Faiz Ahmed Faiz’s famous poem ‘Hum Dekhenge,’ which has become a powerful symbol of protest and even featured in Bollywood, is now at the center of sedition charges. A group of artists from Mumbai sang the poem at an event organized by the Vira Sathidar Memorial, run by the late actor-activist Sathidar’s wife. Following this, Nagpur police filed sedition charges against the event organizers and the speaker under Section 152 of the Bharatiya Nyaya Sanhita (BNS), along with other sections related to promoting enmity and public mischief.

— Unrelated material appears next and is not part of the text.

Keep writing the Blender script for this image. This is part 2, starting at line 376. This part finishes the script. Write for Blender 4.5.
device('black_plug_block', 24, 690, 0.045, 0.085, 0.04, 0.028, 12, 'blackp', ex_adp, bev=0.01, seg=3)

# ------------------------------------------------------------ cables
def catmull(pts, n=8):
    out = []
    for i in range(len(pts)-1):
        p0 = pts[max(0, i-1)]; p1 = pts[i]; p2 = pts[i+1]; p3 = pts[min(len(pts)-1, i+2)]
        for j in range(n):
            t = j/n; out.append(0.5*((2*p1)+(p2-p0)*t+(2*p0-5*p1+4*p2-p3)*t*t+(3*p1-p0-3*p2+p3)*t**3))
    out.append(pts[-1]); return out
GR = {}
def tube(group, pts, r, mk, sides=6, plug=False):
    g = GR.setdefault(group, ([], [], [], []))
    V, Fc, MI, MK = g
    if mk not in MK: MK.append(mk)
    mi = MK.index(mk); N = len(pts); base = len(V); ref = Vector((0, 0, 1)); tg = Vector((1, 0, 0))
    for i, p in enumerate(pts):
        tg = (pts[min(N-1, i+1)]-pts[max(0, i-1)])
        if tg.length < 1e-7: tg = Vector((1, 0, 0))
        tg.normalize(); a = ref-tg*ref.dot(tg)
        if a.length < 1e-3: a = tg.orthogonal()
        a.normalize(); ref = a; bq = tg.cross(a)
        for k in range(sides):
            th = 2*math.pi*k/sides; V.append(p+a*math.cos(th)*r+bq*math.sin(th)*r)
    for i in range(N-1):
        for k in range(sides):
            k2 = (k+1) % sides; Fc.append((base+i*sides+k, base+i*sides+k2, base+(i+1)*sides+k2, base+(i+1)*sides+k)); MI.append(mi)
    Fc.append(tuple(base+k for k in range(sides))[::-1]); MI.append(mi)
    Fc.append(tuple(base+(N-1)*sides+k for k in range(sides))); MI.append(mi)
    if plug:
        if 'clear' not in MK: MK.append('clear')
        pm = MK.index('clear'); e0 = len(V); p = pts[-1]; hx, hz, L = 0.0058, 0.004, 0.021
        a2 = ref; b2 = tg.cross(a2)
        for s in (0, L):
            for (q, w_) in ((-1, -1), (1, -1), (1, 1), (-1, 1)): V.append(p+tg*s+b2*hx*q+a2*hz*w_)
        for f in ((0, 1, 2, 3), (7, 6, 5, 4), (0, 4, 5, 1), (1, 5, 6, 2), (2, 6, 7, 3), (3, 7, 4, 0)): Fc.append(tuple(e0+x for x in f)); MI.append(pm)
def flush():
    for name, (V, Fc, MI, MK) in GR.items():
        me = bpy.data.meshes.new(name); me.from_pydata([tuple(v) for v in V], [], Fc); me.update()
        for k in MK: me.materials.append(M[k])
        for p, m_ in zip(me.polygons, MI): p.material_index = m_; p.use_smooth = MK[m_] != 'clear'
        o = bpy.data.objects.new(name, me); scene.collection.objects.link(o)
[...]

The FIR was filed by Dattatray Shirke, claiming that at a time when the country was bravely fighting Pakistani forces, the radical left in Nagpur were busy singing a ‘Pakistani Poet’s’ song. The FIR also misquotes lines from the poem as a threat to the government. The actual line of the poem, “sab takht giraye jayenge”(a need to shake the throne), is misquoted as ‘Takht hilaane ki zaroorat hai’.
Vira Sathidar, a poet, journalist, writer, and leader of the anti-caste movement, was picked up and allegedly harassed by intelligence sources while alive. His magazine, Vidrohi, is celebrated as a discourse of dissent against caste and class discrimination. He directed Court, a seminal movie and India’s official entry to the Oscars in 2016, in which he also plays the role of a folksinger. The movie unveils the injustice of the Indian legal system.
Pushpa Sathidar, who is also a renowned activist of people’s movements and the wife of Sathidar, is one of the organisers of the annual memorial group, ‘Vira Sathidar Smruti Samanvay Samiti’, formed after Sathidar’s demise. The event was attended by several speakers, including advocate Uttam Jagirdar and had other cultural groups performing songs and plays. Though the FIR doesn’t mention individual names, it says charges are booked against the organiser and the event speaker. More than a hundred people attended the event.
Though a top court stays the application of sedition charges, Nagpur Police has been intensifyingly using it. Earlier, a Kerala-based journalist, Rejaz Sheeba, Sydeek, was arrested by Nagpur Police on Naxalite connections and other connections with banned organisations. He is also accused of opposing ‘Operation Sindoor’.
The BJP-led Maharashtra Government is advocating for another law, the Maharashtra Special Public Security Bill, 2024 and pushing to implement this. If this becomes a law, then activists fear this can lead to a human rights crackdown, that dissent or criticism against the government will be marked as ‘urban naxals’.